PANEL SESSIONS I MONDAY JUNE 25 2018 4.45 PM – 6.15 PM

Room: CYTT 3.11

  • PENAL POPULISM, SECURITY AND IDENTITY IN A CHANGING WORLD ORDER
    Weakened by the social and economic restructuring from the 1980s in Anglo-American societies, the state‘s authority in these jurisdictions and numerous others are now being strengthened by utilising criminal justice regimes to provide security against future risk, rather than merely punish past wrongdoings and in so doing undermining many of the foundation stones on which criminal justice in modern society had been built. The rise of populism can also be seen in penal development and penal discourse around the globe. This panel examines the causes of these developments across these jurisdictions and how penality has been reconfigured in this process to prioritize public protection over individual rights. The three-person panelists will discuss the significance of the paradigm shift, the definition, and connotations of populism and the underlying mechanisms and triggers for the surge of populism across national borders.
  • The Bangladesh International Crimes Tribunal, Shahbag protests and political violence: a rather peculiar penal popularism, political vendetta or defence of national identity and democracy?
    Since 2010 the Awarmi League Government has instituted War crimes Trials of alleged colloborators in the 1971 ‘War of Liberation‘ that provided the constitutional moment and founding narrative of Blangadeshi national identity. Massive street protests broke out in February 2013 – the Shahbag movement – when Adbul Quarder Mollah was sentenced to life imprisonment demanding the death penality. The Shahbag movement was see as Bangladeshi‘s paradox, liberals demanding death, and cause massive counter demonstrations. The verdicts have led to several executions of mainly Islamic opposition figures and resulting political violence resulted in the boycotting of the 2014 elections and the current constitutional ‘one party‘ administration. How does one characterise this complex situation: penal popularism, political vendetta, or a sincere attempt to remedy the lack of accountability since Bangladesh‘s founding moment?

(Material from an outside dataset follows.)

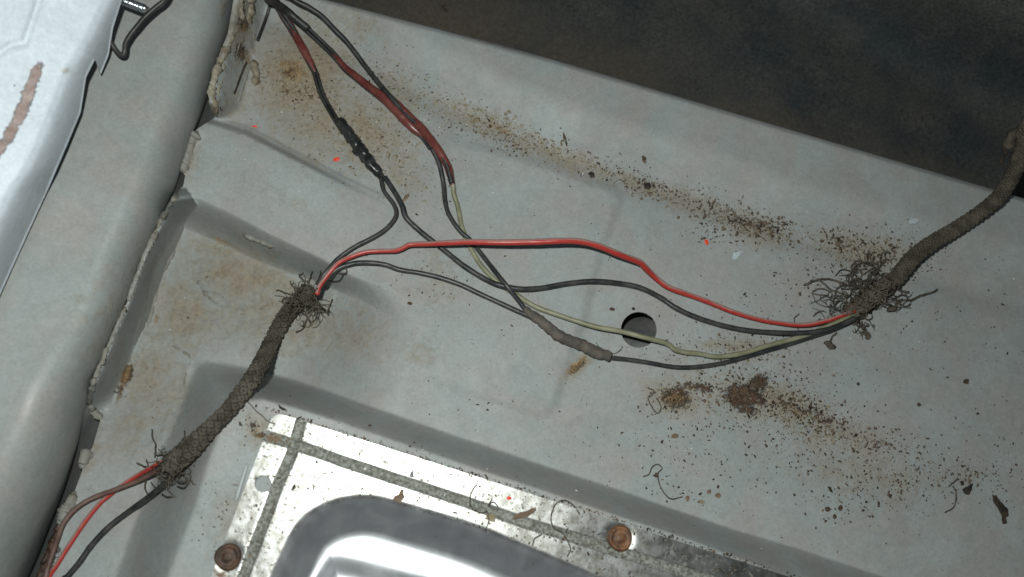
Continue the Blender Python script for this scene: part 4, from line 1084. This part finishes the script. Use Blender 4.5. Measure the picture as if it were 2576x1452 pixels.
for cu, cv, rx, ry, ang, lab in ((641, 318, 8, 3, 10, 'tiny red paint chip at the upper edge of the rib'), (846, 401, 9, 7, 0, 'red paint chip beside the black tape, left of it'),
                                 (1777, 609, 5, 9, -15, 'orange red chip below the upper dirt patch'), (1280, 1253, 7, 6, 20, 'red paint chip on the steel plate')):
    tag(flake('paint_chip', cu, cv, rnd_outline(rx, ry, ang, cu), M_REDP, 0.0003, 0.0004, seed=cu), lab, 'paint chip', 'red paint chips')
FL = [(1006, 1248, [(-18, 10), (-14, 0), (-4, -4), (2, -18), (10, -16), (8, -8), (12, 4), (4, 12), (2, 20), (-8, 14)], M_FLAKE, 'ragged brown flake on the steel above the dish'),
      (1232, 1302, [(-10, -8), (4, -10), (14, -4), (12, 10), (0, 9), (-8, 4)], M_TANC, 'tan square flake lying across the plate groove'),
      (1318, 1296, [(-30, 8), (-22, -2), (6, -10), (30, -20), (30, -12), (10, 4), (-10, 8), (-26, 12)], M_FLAKE, 'long pointed brown splinter on the plate groove'),
      (2518, 1282, [(-22, -38), (-10, -32), (6, -14), (18, -2), (20, 14), (12, 20), (16, 34), (4, 36), (2, 16), (-8, -4), (-20, -20)], M_BFLAKE_SHADE, 'large torn black and brown scrap at the lower right'),
      (2434, 1230, [(-14, 2), (-6, -4), (0, -6), (8, -14), (14, -12), (10, 2), (6, 14), (-8, 12)], M_BFLAKE_SHADE, 'black angular scrap left of the torn one'),
      (2420, 1216, [(-5, -5), (4, -6), (6, 3), (-2, 6)], M_BFLAKE_SHADE, 'small round black bit above the angular scrap'),
      (1487, 440, [(-9, -4), (0, -9), (8, -4), (9, 6), (-2, 8)], M_BFLAKE_SHADE, 'black crumb at the upper boss corner'),
      (1628, 468, [(-8, -8), (6, -10), (10, 2), (4, 10), (-8, 6)], M_BFLAKE_SHADE, 'black crumb in the upper dirt line'),
      (1697, 1097, rnd_outline(11, 8, 0, 3), M_FLAKE, 'round brown flake below the left rust patch'),
      (2115, 1278, rnd_outline(7, 10, 10, 4), M_CRUMB, 'dark oval grain near the lower right middle'), (2082, 1280, rnd_outline(8, 7, 10, 5), M_CRUMB, 'dark chip left of the oval grain'), (2100, 1300, rnd_outline(5, 7, 10, 6), M_CRUMB, 'small dark grain below the oval grain'),
      (1784, 1237, rnd_outline(7, 7, 0, 7), M_FLAKE, 'left one of two brown grains near the slope'), (1805, 1247, rnd_outline(8, 8, 0, 8), M_FLAKE, 'right one of two brown grains near the slope'), (1729, 1254, rnd_outline(6, 9, 15, 9), M_FLAKE, 'brown grain beside the hooked thread end'),
      (1766, 1263, rnd_outline(9, 5, 15, 10), M_TANC, 'tan grain in the row below two brown grains'),
      (1855, 640, [(-14, 10), (-10, -4), (4, -8), (14, -6), (4, 6), (-6, 14)], M_WFLAKE, 'pale translucent flake left of the fray'), (2300, 557, rnd_outline(15, 8, -10, 12), M_WFLAKE, 'pale flake above the right sleeve'),
      (1030, 763, rnd_outline(8, 5, 5, 13), M_CRUMB, 'dark crumb below the lower dark wire'), (1540, 778, rnd_outline(7, 5, 0, 14), M_CRUMB, 'dark crumb to the left above the hole'), (1594, 777, rnd_outline(5, 5, 0, 15), M_BFLAKE_SHADE, 'black crumb on the rim of the hole'),
      (708, 1026, [(-8, -10), (-2, -4), (10, 2), (14, 8), (2, 6), (-6, 0)], M_BFLAKE_SHADE, 'black sliver just above the plate corner'), (1145, 1290, rnd_outline(9, 3, 10, 17), M_CRUMB, 'thin dark chip between groove and dish'),
      (1207, 1224, rnd_outline(3, 3, 0, 18), M_CRUMB, 'tiny dark crumb at the head of the left thread'), (1036, 1190, [(-6, 10), (-4, -2), (8, -10), (4, 0), (6, 12)], M_UNDER, 'grey crescent flake on the bright plate'),
      (930, 1062 + 8, rnd_outline(5, 3, 0, 19), M_CRUMB, 'dark crumb at the top edge of the plate'), (1420, 345, rnd_outline(4, 13, -15, 20), M_CRUMB, 'long dark grain on the upper flange'), (1620, 400, rnd_outline(6, 12, -10, 21), M_CRUMB, 'ragged dark bit above the dirt line'),
      (2430, 960, rnd_outline(9, 8, 0, 22), M_CRUMB, 'dark bit right of the brown rust patches'), (2312, 1018, rnd_outline(6, 6, 0, 23), M_CRUMB, 'small dark bit at the far right middle'), (1020, 498, rnd_outline(14, 4, -50, 24), M_FLAKE, 'small twig-like bit beside the dark wire bend'),
      (739, 1226, rnd_outline(4, 9, 20, 25), M_CRUMB, 'dark chip beside the upright groove')]
for k, (cu, cv, out, mm, lab) in enumerate(FL):
    nm = 'paint_flake' if mm in (M_WFLAKE, M_UNDER) else 'dirt_flake'
    tag(flake(nm, cu, cv, out, mm, 0.0007 if mm in (M_BFLAKE_SHADE, M_CRUMB) else 0.0003, 0.0003, tilt=0.3 if mm is M_FLAKE else 0, seed=k), lab, 'flake', 'flakes and scraps')
# rust patch crusts standing on the floor
# crumbs: uncountable dirt, scattered in the drifts where it lies
ICO = []
phi = (1 + 5 ** .5) / 2
iv = np.array([(-1, phi, 0), (1, phi, 0), (-1, -phi, 0), (1, -phi, 0), (0, -1, phi), (0, 1, phi), (0, -1, -phi), (0, 1, -phi), (phi, 0, -1), (phi, 0, 1), (-phi, 0, -1), (-phi, 0, 1)], float)
iv /= np.linalg.norm(iv[0])
it = np.array([(0, 11, 5), (0, 5, 1), (0, 1, 7), (0, 7, 10), (0, 10, 11), (1, 5, 9), (5, 11, 4), (11, 10, 2), (10, 7, 6), (7, 1, 8), (3, 9, 4), (3, 4, 2), (3, 2, 6), (3, 6, 8), (3, 8, 9), (4, 9, 5), (2, 4, 11), (6, 2, 10), (8, 6, 7), (9, 8, 1)])
def crumbs(name, clusters, matl, label, cat='dirt'):
    VV = []; TTt = []; off = 0
    for cu, cv, sx, sy, ang, n, smin, smax in clusters:
        n = int(n * 2.2); smin *= 0.7; smax *= 1.05; sx = sx * 1.08
        a = math.radians(ang)
        x = rng.normal(0, sx, n); y = rng.normal(0, sy, n)
        u = cu + x * math.cos(a) - y * math.sin(a); v = cv + x * math.sin(a) + y * math.cos(a)
        size = smin + (smax - smin) * rng.random(n) ** 3.2
        ok = (v > top_y(u) + 14) & (sd(u, v, LPOLY) < -10) & (np.hypot(u - HOLE[0], v - HOLE[1]) > HOLE[2] + 4) & (v < 1600)
        u, v, size = u[ok], v[ok], size[ok]
        z = surf(u, v); c = P(u, v, z); m = len(u)
        if not m: continue
        sc = np.stack([rng.uniform(.5, 1.9, m), rng.uniform(.5, 1.2, m), rng.uniform(.3, .75, m)], 1) * (size * 0.0001)[:, None]
        t_ = rng.uniform(0, 6.28, m); b_ = iv[None] * rng.uniform(.55, 1.25, (m, 12, 1)) * sc[:, None]
        x_ = b_[..., 0] * np.cos(t_)[:, None] - b_[..., 1] * np.sin(t_)[:, None]; y_ = b_[..., 0] * np.sin(t_)[:, None] + b_[..., 1] * np.cos(t_)[:, None]
        q_ = np.stack([x_, y_, b_[..., 2] + sc[:, 2:3] * .5], -1) + c[:, None]
        VV.append(q_.reshape(-1, 3)); TTt.append((it[None] + (off + 12 * np.arange(m))[:, None, None]).reshape(-1, 3)); off += 12 * m
    o = new_obj(name, np.vstack(VV), np.vstack(TTt), matl, smooth_=False)
    tag(o, label, cat, kind='stuff')
DC = [(1450, 385, 130, 16, 20, 90, 2, 7), (1560, 440, 90, 18, 20, 110, 2, 7), (1700, 490, 110, 22, 20, 150, 2, 8), (1640, 475, 60, 14, 15, 90, 2, 9), (1880, 560, 60, 18, 15, 260, 2, 10), (1800, 530, 70, 24, 20, 120, 2, 7),
      (1950, 570, 26, 14, 0, 70, 2, 9), (1810, 590, 40, 20, 0, 60, 2, 9), (2130, 610, 45, 18, 10, 120, 3, 10), (2200, 640, 70, 34, 10, 260, 2, 9), (2290, 640, 40, 26, 0, 90, 2, 8), (2080, 680, 70, 40, 0, 70, 2, 9), (1960, 740, 90, 40, 0, 60, 2, 8),
      (1900, 880, 60, 14, 0, 110, 2, 7), (1800, 850, 70, 24, 0, 60, 2, 8), (1870, 1000, 70, 26, 10, 220, 2, 9), (1990, 1020, 90, 26, 22, 260, 2, 9), (2060, 1050, 50, 20, 30, 140, 2, 9), (1700, 1000, 34, 26, 0, 60, 2, 8),
      (1950, 940, 120, 34, 5, 140, 2, 8), (1850, 1080, 160, 60, 10, 170, 2, 7), (2020, 1120, 140, 60, 10, 190, 2, 8), (2220, 1120, 60, 26, 10, 120, 2, 9), (2180, 1200, 90, 34, 5, 120, 2, 8), (2150, 1260, 80, 30, 0, 70, 2, 10), (2260, 1230, 50, 26, 0, 60, 2, 7),
      (2400, 1180, 90, 40, 10, 80, 2, 8), (2430, 1200, 30, 14, 0, 40, 2, 8), (2520, 1180, 40, 60, 0, 40, 2, 8), (1700, 1160, 120, 40, 10, 60, 2, 7), (1720, 1240, 60, 14, 15, 16, 3, 9), (2450, 900, 110, 140, 0, 60, 2, 7), (2300, 800, 120, 90, 0, 70, 2, 7),
      (1200, 330, 120, 26, 24, 130, 2, 7), (1300, 350, 70, 18, 22, 120, 2, 7), (1050, 230, 90, 30, 40, 90, 2, 7), (960, 190, 20, 20, 40, 30, 2, 7), (820, 230, 100, 90, 0, 110, 2, 6), (900, 340, 100, 70, 20, 130, 2, 6), (770, 240, 30, 20, 0, 40, 2, 8), (1050, 440, 60, 60, 0, 60, 2, 6),
      (1500, 700, 260, 200, 0, 90, 1.5, 5), (1250, 850, 200, 150, 0, 60, 1.5, 5), (1100, 700, 50, 50, 0, 40, 2, 6), (600, 800, 140, 90, 0, 26, 1.5, 5), (400, 900, 70, 200, 20, 22, 1.5, 5), (640, 1060, 40, 40, 0, 30, 2, 7), (545, 1250, 40, 60, 0, 30, 2, 6), (560, 1330, 40, 60, 0, 30, 2, 6),
      (2000, 1100, 400, 200, 0, 190, 1.2, 4.5), (1700, 950, 500, 300, 0, 120, 1.2, 4), (2200, 900, 300, 300, 0, 80, 1.2, 4.5), (1900, 560, 110, 26, 18, 300, 1, 4), (1960, 1020, 120, 44, 22, 420, 1, 4.5), (2190, 630, 90, 40, 8, 300, 1, 4), (2420, 1210, 70, 40, 0, 90, 1, 4), (1230, 1020, 30, 8, 0, 8, 3, 8), (730, 210, 40, 30, 0, 40, 2, 5)]
# grime line along the top edge of the plate and sprinkled on it
for k in range(26):
    t_ = k / 25.0; DC.append((700 + t_ * 1300, 1036 + t_ * 414, 26, 2.5, 18, 14, 2, 6))
DC += [(640, 1320, 30, 90, 20, 70, 2, 6), (760, 1130, 50, 40, 0, 40, 2, 6), (1000, 1110, 200, 16, 18, 40, 2, 5), (1500, 1330, 160, 18, 18, 50, 2, 6), (1300, 1330, 200, 14, 18, 50, 2, 6), (1500, 1400, 160, 24, 20, 70, 2, 7), (1750, 1400, 120, 20, 18, 60, 2, 6), (900, 1240, 90, 6, 5, 40, 2, 5), (1150, 1308, 130, 4, 17, 40, 2, 5)]
crumbs('dark_crumbs', DC, M_CRUMB, 'dark brown dirt crumbs scattered over the grey floor')
TC = [(760, 190, 50, 40, 0, 160, 2, 8), (900, 320, 110, 60, 20, 330, 2, 8), (1000, 380, 60, 50, 40, 140, 2, 8), (1080, 240, 110, 30, 26, 120, 2, 7), (1250, 320, 90, 22, 24, 200, 2, 10), (1340, 380, 60, 16, 20, 60, 2, 8), (1900, 580, 80, 20, 15, 80, 2, 8), (2010, 1060, 70, 24, 20, 130, 2, 8), (1850, 890, 60, 14, 0, 60, 2, 7),
      (1730, 1000, 50, 22, 0, 70, 2, 8), (640, 80, 40, 60, 0, 40, 2, 6), (820, 120, 100, 60, 0, 120, 2, 6), (1600, 470, 120, 20, 20, 70, 2, 7), (2130, 640, 60, 20, 0, 60, 2, 7), (700, 1110, 30, 16, 0, 40, 2, 7), (1210, 1310, 30, 10, 10, 10, 2, 6), (640, 1380, 40, 60, 0, 50, 2, 5)]
crumbs('tan_grit', TC, M_TANC, 'tan sandy grit in drifts, mostly upper left')
WC = [(1400, 500, 500, 300, 0, 40, 1.5, 4.5), (2000, 1000, 400, 250, 0, 50, 1.5, 4.5), (900, 330, 120, 80, 0, 30, 2, 5), (2150, 780, 60, 50, 0, 12, 2, 6), (640, 1300, 60, 120, 0, 20, 2, 4), (1250, 340, 80, 20, 20, 14, 2, 5)]
crumbs('white_grit', WC, M_WHITE, 'tiny bright white grit grains among the dirt')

  • From protecting individual rights to protecting the public: the changing parameters of populist driven criminal law and penal policy
    It had been the case that in advanced liberal democracies, criminal law and penal policy were bound by clearly defined parameters, that then helped to distinguish governance in the democracies from the non-democratic world. And one of the features of citizenship in the democracies was the importance that was given to protecting individual rights in the administration of justice. From the 1980s, however, this has given way to a focus on protecting the public, at the expense of individual rights from those who would otherwise put it at risk. As this has occurred, criminal law has become more regulatory, punitive an extensive. It will be argued that the rise and influence of penal populism lies behind these transformations. It illustrates their extent and importance and explains why populist influences should have had so much purchase in this particular sector.

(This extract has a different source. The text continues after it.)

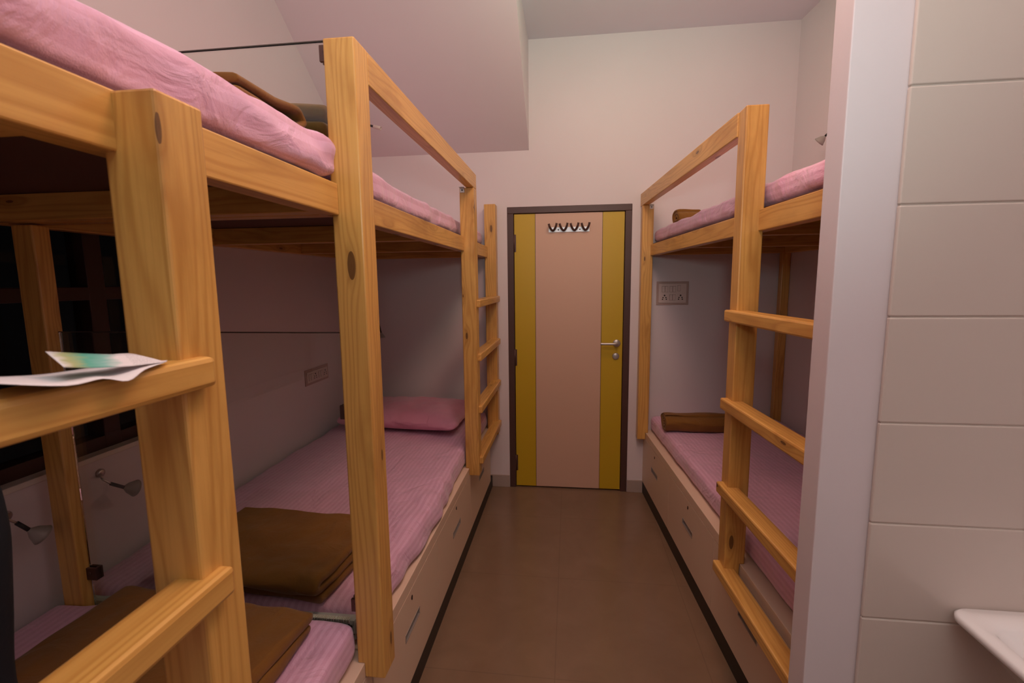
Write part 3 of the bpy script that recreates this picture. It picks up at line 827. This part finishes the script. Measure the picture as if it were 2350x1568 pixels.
# ------------------------------------------------------------------ dark cloth bag hanging inside the near ladder
def bag_shape(p):
    h = (p.z-.80)/.50
    p.x += .01*math.sin(p.z*17); return p
T = thing('cloth_bag', (-.80, .42, .60), 'dark navy cloth bag hanging at the lower left edge of the picture', 'bag')
rounded_block('bag_body', -.88, -.716, .36, .496, .62, 1.30, BAGM, .022, .025, .006, seed=12, parent=T, squash=bag_shape)
bm = bmesh.new(); tube(bm, spline([(-.84, .44, 1.27), (-.82, .45, 1.45), (-.80, .472, 1.60), (-.80, .472, 1.700)], 6), .008, 10)
tube(bm, spline([(-.75, .44, 1.27), (-.77, .45, 1.45), (-.79, .472, 1.60), (-.79, .472, 1.700)], 6), .008, 10)
finish('strap', bm, BAGM, T, Matrix.Identity(4))

# ------------------------------------------------------------------ wash basin
T = thing('wash_basin', (1.02, .80, .60), 'white ceramic wash basin jutting in at the lower right corner', 'wash basin')
bm = bmesh.new()
def ring_(x0, x1, y0, y1, z, r, n=6):
    out = []
    for (cx_, cy_, a0) in ((x1-r, y1-r, 0), (x0+r, y1-r, 90), (x0+r, y0+r, 180), (x1-r, y0+r, 270)):
        for i in range(n+1):
            a = math.radians(a0+90*i/n); out.append(bm.verts.new((cx_+r*math.cos(a), cy_+r*math.sin(a), z)))
    return out
bx0, bx1, by0, by1, bz = .770, 1.25, .52, .988, .862
R_ = [ring_(.97, 1.12, .74, .92, .700, .05), ring_(.93, 1.16, .70, .95, .712, .06), ring_(bx0+.07, bx1-.07, by0+.08, by1-.02, .775, .06), ring_(bx0+.012, bx1-.012, by0+.012, by1-.004, bz-.022, .035),
      ring_(bx0, bx1, by0, by1, bz-.014, .03), ring_(bx0, bx1, by0, by1, bz-.004, .03), ring_(bx0+.004, bx1-.004, by0+.004, by1-.003, bz, .03),
      ring_(bx0+.028, bx1-.028, by0+.028, by1-.05, bz, .03), ring_(bx0+.034, bx1-.034, by0+.034, by1-.056, bz-.006, .03),
      ring_(bx0+.09, bx1-.09, by0+.09, by1-.10, .775, .06), ring_(.95, 1.09, .70, .84, .735, .05)]
for a, b in zip(R_, R_[1:]):
    n = len(a)
    for i in range(n): f = bm.faces.new((a[i], a[(i+1) % n], b[(i+1) % n], b[i])); f.smooth = True
bm.faces.new(R_[0][::-1]); bm.faces.new(R_[-1])
bmesh.ops.recalc_face_normals(bm, faces=bm.faces)
finish('bowl', bm, CERAMIC, T, Matrix.Identity(4), smooth=True)
bm = bmesh.new(); tube(bm, [(1.02, .80, .42), (1.02, .80, .705)], .022, 16); tube(bm, spline([(1.02, .80, .44), (1.02, .80, .40), (1.02, .86, .37), (1.02, .989, .39)], 6), .018, 14)
finish('drain_pipe', bm, CHROME, T, Matrix.Identity(4))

  • Rethinking populism and its threats and possibilities
    Resurgent populism is depicted as a pathological perversion of democratic principles, an enemy of the rule of law. But is this an inherent feature of populism or only of its contemporary manifestations? ‘Populist‘ is not usually a label adopted by way of self-description but is deployed by others to deprecate any political movement, leader, policy etc of which the user disapproves. Reliance on the negative force of the label appears as a disavowal of the forms of rational debate that are being defended by populisms‘ critics. Also, this may be evidence that politics operates on the plain of emotions as much as rationality and that this is not confined to the unlettered and gullible. Definitional clarity of populism and its place in politics is required for assessing its current force. Rather than treating populism as a deviant political form, it is necessary to grasp it as a positive political rationality in the sense of being an autonomous and normal dimension of democratic politics.

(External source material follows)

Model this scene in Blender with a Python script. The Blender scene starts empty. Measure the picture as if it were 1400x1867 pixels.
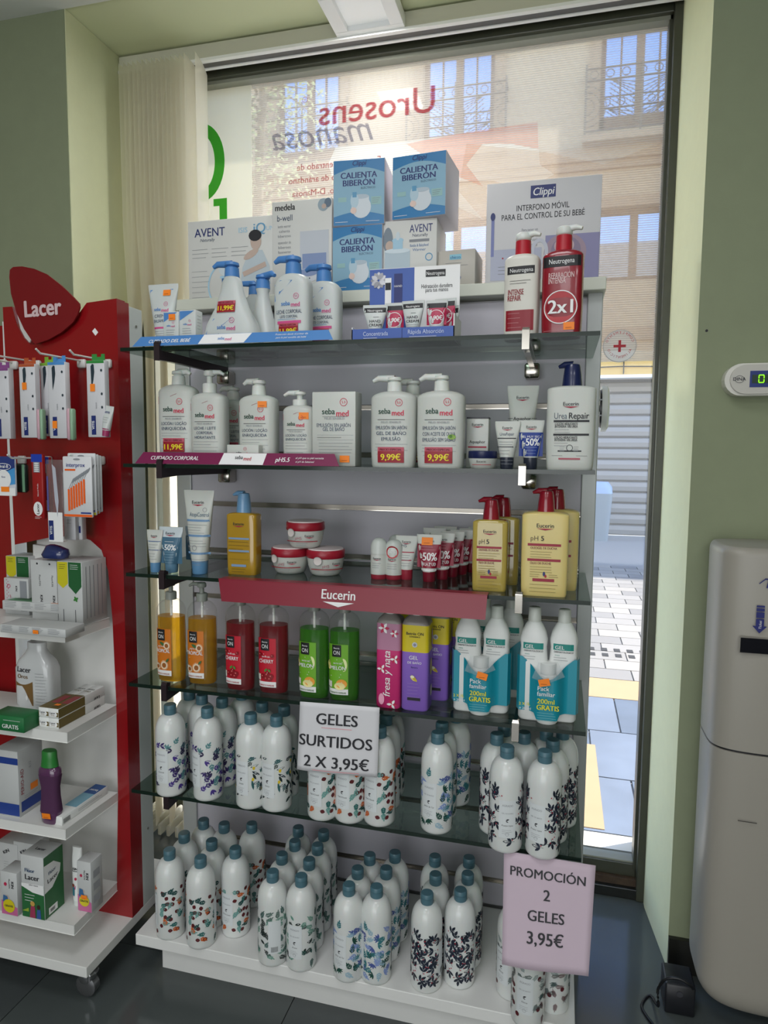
import bpy, math, random
from math import sin, cos, pi, radians
from mathutils import Matrix, Vector
random.seed(7)
S = bpy.context.scene
COL = S.collection
# ------------------------------------------------------------------ camera
FPX, YAW, PITCH, ROLL = 1230.5, .2561, .0888, -.0086
CAM = (.9394, -1.3036, 1.258)
def cam_axes():
    cy, sy, cp, sp, cr, sr = cos(YAW), sin(YAW), cos(PITCH), sin(PITCH), cos(ROLL), sin(ROLL)
    f = Vector((-sy*cp, cy*cp, -sp)); r = Vector((cy, sy, 0)); d = f.cross(r)
    return cr*r+sr*d, -sr*r+cr*d, f
AR, AD, AF = cam_axes()
cd = bpy.data.cameras.new('camera'); cam = bpy.data.objects.new('camera', cd); COL.objects.link(cam)
cd.sensor_fit = 'HORIZONTAL'; cd.sensor_width = 36; cd.lens = FPX*36/1400; cd.clip_start = .02; cd.clip_end = 200
mt = Matrix((AR, -AD, -AF)).transposed().to_4x4(); mt.translation = CAM; cam.matrix_world = mt
S.camera = cam
def at(u, v, x=None, y=None, z=None):          # where the sight line of a measured point meets a real plane
    d = AR*((u-700)/FPX)+AD*((v-933.5)/FPX)+AF
    t = (x-CAM[0])/d.x if x is not None else (y-CAM[1])/d.y if y is not None else (z-CAM[2])/d.z
    return Vector(CAM)+d*t
# ------------------------------------------------------------------ world, sun, lights, exposure
w = bpy.data.worlds.new('sky'); S.world = w; w.use_nodes = True
nt = w.node_tree; bg = nt.nodes['Background']; sk = nt.nodes.new('ShaderNodeTexSky')
SUN = Vector((.2, .12, .33)).normalized()      # towards the sun
sk.sky_type = 'NISHITA'; sk.sun_disc = False; sk.sun_elevation = math.asin(SUN.z); sk.sun_rotation = math.atan2(SUN.x, SUN.y)
sk.ozone_density = 2.0; sk.dust_density = .4
nt.links.new(sk.outputs[0], bg.inputs[0]); bg.inputs[1].default_value = .85
sl = bpy.data.lights.new('sun', 'SUN'); sl.energy = 8.5; sl.angle = radians(.6); sl.color = (1, .93, .80)
so = bpy.data.objects.new('sun', sl); COL.objects.link(so); so.rotation_euler = SUN.to_track_quat('Z', 'Y').to_euler(); so.location = (3, 3, 8)
for i, (x, y, e) in enumerate([(0.55, -.85, 8), (0.2, -2.2, 8), (1.9, -2.2, 8), (0.2, -3.3, 5), (1.9, -3.3, 5)]):
    l = bpy.data.lights.new('shop_light', 'AREA'); l.shape = 'RECTANGLE'; l.size = .58; l.size_y = .58; l.energy = e; l.color = (.97, .98, 1)
    o = bpy.data.objects.new('shop_light', l); COL.objects.link(o); o.location = (x, y, 2.40)
l = bpy.data.lights.new('added_front_fill', 'AREA'); l.shape = 'RECTANGLE'; l.size = 2.8; l.size_y = 1.9; l.energy = 50; l.color = (.95, .97, 1)      # unseen fill lamp added behind the camera to brighten front faces
o = bpy.data.objects.new('added_front_fill', l); COL.objects.link(o); o.location = (.4, -4.15, 1.15); o.rotation_euler = (radians(90), 0, 0)
S.view_settings.view_transform = 'Standard'; S.view_settings.look = 'None'; S.view_settings.gamma = 1
S.view_settings.use_curve_mapping = False; S.view_settings.exposure = 0.0
# ------------------------------------------------------------------ materials
def lin(c):
    if isinstance(c, str): c = [int(c[i:i+2], 16)/255 for i in (0, 2, 4)]
    return [((x+.055)/1.055)**2.4 if x > .04045 else x/12.92 for x in c]
MC = {}
def M(c, rough=.45, metal=0, **k):
    key = (c if isinstance(c, str) else tuple(c), rough, metal, tuple(sorted(k.items())))
    if key in MC: return MC[key]
    m = bpy.data.materials.new('surface_'+(c if isinstance(c, str) else 'tone')); m.use_nodes = True; n = m.node_tree
    b = n.nodes['Principled BSDF']; col = lin(c)
    b.inputs['Base Color'].default_value = (*col, 1); b.inputs['Roughness'].default_value = rough; b.inputs['Metallic'].default_value = metal
    if k.get('coat'): b.inputs['Coat Weight'].default_value = k['coat']; b.inputs['Coat Roughness'].default_value = .05
    if k.get('sss'): b.inputs['Subsurface Weight'].default_value = k['sss']; b.inputs['Subsurface Scale'].default_value = .004
    if k.get('emit'): b.inputs['Emission Color'].default_value = (*col, 1); b.inputs['Emission Strength'].default_value = k['emit']
    if k.get('noise'):
        sc, amt = k['noise']; tc = n.nodes.new('ShaderNodeTexCoord'); nz = n.nodes.new('ShaderNodeTexNoise'); nz.inputs['Scale'].default_value = sc; nz.inputs['Detail'].default_value = 6
        mx = n.nodes.new('ShaderNodeMix'); mx.data_type = 'RGBA'
        mx.inputs[6].default_value = (*[x*(1-amt) for x in col], 1); mx.inputs[7].default_value = (*[min(1, x*(1+amt)) for x in col], 1)
        n.links.new(tc.outputs['Object'], nz.inputs[0]); n.links.new(nz.outputs[0], mx.inputs[0]); n.links.new(mx.outputs[2], b.inputs['Base Color'])
        if k.get('bump'):
            bp = n.nodes.new('ShaderNodeBump'); bp.inputs['Strength'].default_value = k['bump']; bp.inputs['Distance'].default_value = .01
            n.links.new(nz.outputs[0], bp.inputs['Height']); n.links.new(bp.outputs[0], b.inputs['Normal'])
    MC[key] = m; return m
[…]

  • The popular politics of punitiveness: security, identity, and changing societies
    The rise of populism has become a central feature of contemporary political and penal practices. What are the common (or country-specific) causes of these seemingly isolated strains of penal populism and how do they take shape in different social milieu? This paper addresses these salient questions. Its objectives are two-fold. First, it develops a typology of the mechanisms and dynamics of penal populism. Its attention to populism in non-democratic settings complements existing literature. Second, this article sheds light on the social forces which underpin the rise of penal populism across national borders, including both endogenous and exogenous drivers which arouse concerns about security in public psyche. Whether and how these conditions trigger penal populism depends on a range of factors, including, but not limited to, the political currency of popular involvement and the degree of division in identity formation.